RAW DATA =>
==========

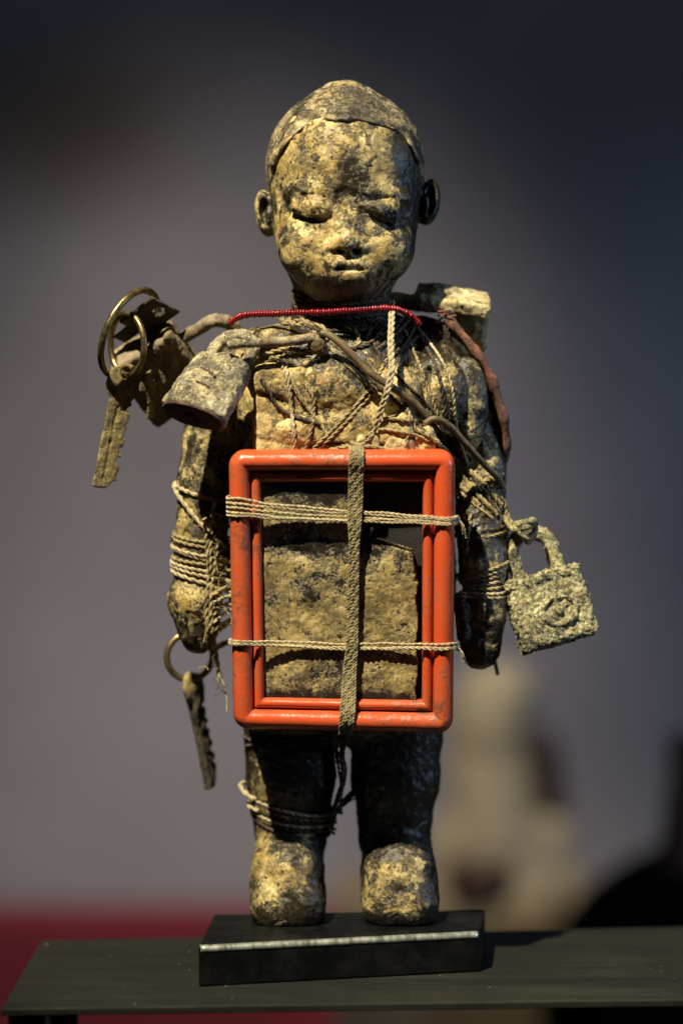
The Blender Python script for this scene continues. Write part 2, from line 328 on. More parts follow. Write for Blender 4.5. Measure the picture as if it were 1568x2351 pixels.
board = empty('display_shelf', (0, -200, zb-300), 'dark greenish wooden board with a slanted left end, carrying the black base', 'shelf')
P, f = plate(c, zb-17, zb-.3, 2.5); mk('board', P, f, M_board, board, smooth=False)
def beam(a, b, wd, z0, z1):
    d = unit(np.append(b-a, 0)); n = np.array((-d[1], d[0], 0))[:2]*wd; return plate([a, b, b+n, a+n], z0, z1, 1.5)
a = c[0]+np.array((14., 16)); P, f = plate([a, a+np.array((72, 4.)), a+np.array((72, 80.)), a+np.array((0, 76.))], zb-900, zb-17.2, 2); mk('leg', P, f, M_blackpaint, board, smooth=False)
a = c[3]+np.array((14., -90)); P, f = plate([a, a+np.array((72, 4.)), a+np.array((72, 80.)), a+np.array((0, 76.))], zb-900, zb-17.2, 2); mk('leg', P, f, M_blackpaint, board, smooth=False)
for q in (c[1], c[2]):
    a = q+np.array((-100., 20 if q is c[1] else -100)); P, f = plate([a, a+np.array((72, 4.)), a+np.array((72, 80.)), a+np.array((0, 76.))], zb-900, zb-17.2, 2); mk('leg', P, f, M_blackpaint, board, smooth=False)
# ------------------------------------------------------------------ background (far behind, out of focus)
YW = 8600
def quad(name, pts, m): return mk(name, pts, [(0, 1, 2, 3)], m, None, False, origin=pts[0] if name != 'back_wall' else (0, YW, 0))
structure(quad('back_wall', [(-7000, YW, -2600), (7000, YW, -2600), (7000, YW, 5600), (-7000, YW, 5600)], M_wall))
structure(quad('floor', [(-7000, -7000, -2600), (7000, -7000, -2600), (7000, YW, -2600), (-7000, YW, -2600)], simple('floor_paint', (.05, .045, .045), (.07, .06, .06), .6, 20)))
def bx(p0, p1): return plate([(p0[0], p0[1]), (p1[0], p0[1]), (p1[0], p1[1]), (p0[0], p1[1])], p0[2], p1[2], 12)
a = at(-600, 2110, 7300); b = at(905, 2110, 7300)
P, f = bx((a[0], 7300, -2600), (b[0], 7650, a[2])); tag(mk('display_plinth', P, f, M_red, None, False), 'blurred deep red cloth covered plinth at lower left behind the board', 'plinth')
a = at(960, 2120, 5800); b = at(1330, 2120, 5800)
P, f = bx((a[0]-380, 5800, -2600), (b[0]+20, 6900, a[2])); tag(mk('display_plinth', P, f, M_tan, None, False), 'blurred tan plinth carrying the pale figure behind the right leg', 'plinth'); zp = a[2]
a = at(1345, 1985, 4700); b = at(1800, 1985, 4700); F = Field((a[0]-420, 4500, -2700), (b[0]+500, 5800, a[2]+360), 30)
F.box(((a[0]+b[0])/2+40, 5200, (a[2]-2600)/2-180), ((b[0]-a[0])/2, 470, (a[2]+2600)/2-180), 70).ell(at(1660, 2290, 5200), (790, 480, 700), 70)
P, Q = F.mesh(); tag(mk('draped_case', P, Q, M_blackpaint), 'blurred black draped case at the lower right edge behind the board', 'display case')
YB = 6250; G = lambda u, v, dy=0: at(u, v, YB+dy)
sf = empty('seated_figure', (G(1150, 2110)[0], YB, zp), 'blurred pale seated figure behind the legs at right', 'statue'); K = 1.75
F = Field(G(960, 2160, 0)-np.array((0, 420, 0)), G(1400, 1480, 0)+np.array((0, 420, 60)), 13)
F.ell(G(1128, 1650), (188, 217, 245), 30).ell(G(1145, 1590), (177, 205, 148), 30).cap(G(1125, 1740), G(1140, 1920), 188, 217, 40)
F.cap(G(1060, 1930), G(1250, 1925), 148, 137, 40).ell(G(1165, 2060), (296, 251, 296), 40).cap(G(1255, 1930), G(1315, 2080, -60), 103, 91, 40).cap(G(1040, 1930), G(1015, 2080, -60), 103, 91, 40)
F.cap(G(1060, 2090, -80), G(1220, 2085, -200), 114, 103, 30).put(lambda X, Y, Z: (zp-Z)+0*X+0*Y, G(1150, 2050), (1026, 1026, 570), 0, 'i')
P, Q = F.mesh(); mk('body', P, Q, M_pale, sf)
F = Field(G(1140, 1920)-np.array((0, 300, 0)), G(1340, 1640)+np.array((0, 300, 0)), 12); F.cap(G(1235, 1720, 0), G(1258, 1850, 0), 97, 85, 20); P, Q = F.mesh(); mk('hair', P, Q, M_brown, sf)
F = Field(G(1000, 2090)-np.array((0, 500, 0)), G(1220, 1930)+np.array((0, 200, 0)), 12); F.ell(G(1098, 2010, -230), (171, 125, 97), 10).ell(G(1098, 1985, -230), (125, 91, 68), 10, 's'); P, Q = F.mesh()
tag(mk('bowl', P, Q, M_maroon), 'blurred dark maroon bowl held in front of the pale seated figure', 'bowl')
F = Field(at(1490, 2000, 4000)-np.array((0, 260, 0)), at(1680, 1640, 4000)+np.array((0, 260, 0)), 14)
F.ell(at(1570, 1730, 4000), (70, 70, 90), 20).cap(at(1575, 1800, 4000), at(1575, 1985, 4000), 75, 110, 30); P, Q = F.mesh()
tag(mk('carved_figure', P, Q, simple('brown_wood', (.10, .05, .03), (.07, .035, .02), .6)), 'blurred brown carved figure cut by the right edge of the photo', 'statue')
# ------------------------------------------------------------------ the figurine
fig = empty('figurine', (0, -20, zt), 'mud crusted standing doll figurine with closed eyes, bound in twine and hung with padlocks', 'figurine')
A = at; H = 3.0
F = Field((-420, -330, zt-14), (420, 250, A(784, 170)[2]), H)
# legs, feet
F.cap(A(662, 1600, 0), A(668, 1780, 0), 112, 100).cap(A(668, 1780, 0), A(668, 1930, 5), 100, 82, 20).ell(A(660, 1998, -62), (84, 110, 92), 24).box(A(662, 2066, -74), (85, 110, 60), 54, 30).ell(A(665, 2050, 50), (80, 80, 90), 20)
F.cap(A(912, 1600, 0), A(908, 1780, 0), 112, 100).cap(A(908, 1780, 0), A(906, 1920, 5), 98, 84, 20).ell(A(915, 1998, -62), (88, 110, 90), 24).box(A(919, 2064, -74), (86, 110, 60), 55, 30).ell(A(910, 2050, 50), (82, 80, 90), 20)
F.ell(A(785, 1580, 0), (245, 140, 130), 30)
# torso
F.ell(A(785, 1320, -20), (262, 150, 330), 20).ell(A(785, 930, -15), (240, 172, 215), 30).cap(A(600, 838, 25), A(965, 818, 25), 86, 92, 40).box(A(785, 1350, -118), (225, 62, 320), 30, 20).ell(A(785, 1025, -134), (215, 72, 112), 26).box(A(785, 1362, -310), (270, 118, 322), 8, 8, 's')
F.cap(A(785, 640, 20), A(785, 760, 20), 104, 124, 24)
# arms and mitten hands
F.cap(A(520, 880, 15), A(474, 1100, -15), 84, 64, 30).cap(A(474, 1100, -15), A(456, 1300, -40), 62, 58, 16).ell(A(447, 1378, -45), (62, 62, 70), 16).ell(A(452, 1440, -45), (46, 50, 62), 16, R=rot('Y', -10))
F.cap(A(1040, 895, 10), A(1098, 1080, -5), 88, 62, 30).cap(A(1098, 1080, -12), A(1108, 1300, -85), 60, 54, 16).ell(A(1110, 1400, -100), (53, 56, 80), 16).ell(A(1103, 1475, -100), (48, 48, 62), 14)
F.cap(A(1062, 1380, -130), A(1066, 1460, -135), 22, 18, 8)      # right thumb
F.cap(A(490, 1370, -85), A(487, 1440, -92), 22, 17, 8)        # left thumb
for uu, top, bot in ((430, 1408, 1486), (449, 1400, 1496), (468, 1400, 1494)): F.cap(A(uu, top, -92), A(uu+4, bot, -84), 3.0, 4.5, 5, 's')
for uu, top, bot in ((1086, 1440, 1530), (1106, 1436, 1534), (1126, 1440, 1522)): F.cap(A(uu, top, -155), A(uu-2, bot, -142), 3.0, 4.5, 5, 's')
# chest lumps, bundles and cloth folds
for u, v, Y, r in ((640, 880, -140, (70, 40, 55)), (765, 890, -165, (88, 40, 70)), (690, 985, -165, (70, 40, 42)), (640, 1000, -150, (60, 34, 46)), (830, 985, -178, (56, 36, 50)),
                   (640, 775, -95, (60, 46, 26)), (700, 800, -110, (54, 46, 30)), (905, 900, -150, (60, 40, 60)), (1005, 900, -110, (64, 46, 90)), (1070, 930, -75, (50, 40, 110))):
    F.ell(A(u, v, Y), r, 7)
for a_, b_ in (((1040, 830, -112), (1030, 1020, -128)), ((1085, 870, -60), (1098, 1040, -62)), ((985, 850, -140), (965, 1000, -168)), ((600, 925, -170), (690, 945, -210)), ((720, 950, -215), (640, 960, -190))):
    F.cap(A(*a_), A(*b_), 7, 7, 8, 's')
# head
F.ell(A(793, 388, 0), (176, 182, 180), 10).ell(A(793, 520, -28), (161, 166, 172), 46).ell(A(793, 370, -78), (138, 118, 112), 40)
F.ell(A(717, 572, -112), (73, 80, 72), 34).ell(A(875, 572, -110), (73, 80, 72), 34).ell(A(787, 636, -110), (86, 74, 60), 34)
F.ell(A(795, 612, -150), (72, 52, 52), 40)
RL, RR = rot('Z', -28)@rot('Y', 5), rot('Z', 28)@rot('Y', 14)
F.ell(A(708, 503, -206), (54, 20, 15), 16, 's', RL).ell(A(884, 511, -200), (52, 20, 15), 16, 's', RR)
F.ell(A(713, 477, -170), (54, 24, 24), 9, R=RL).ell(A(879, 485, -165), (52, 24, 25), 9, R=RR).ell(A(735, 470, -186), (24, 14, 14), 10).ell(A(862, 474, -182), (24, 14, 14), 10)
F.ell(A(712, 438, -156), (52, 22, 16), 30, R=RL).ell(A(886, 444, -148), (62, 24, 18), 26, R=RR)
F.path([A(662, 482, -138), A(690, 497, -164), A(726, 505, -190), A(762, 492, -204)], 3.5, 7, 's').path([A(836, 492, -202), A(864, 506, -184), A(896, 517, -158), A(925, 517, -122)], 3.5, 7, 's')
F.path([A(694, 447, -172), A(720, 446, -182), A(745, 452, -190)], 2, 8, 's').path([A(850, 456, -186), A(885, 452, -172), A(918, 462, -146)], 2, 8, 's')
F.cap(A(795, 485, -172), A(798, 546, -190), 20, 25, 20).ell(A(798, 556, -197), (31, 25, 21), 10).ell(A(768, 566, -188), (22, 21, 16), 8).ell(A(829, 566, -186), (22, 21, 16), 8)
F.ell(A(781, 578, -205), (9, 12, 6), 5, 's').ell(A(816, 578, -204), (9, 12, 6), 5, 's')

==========

YOUR INSTRUCTIONS =>
Find each line with the string "structure" and copy it out.

TASK OUTPUT =>
structure(quad('back_wall', [(-7000, YW, -2600), (7000, YW, -2600), (7000, YW, 5600), (-7000, YW, 5600)], M_wall))
structure(quad('floor', [(-7000, -7000, -2600), (7000, -7000, -2600), (7000, YW, -2600), (-7000, YW, -2600)], simple('floor_paint', (.05, .045, .045), (.07, .06, .06), .6, 20)))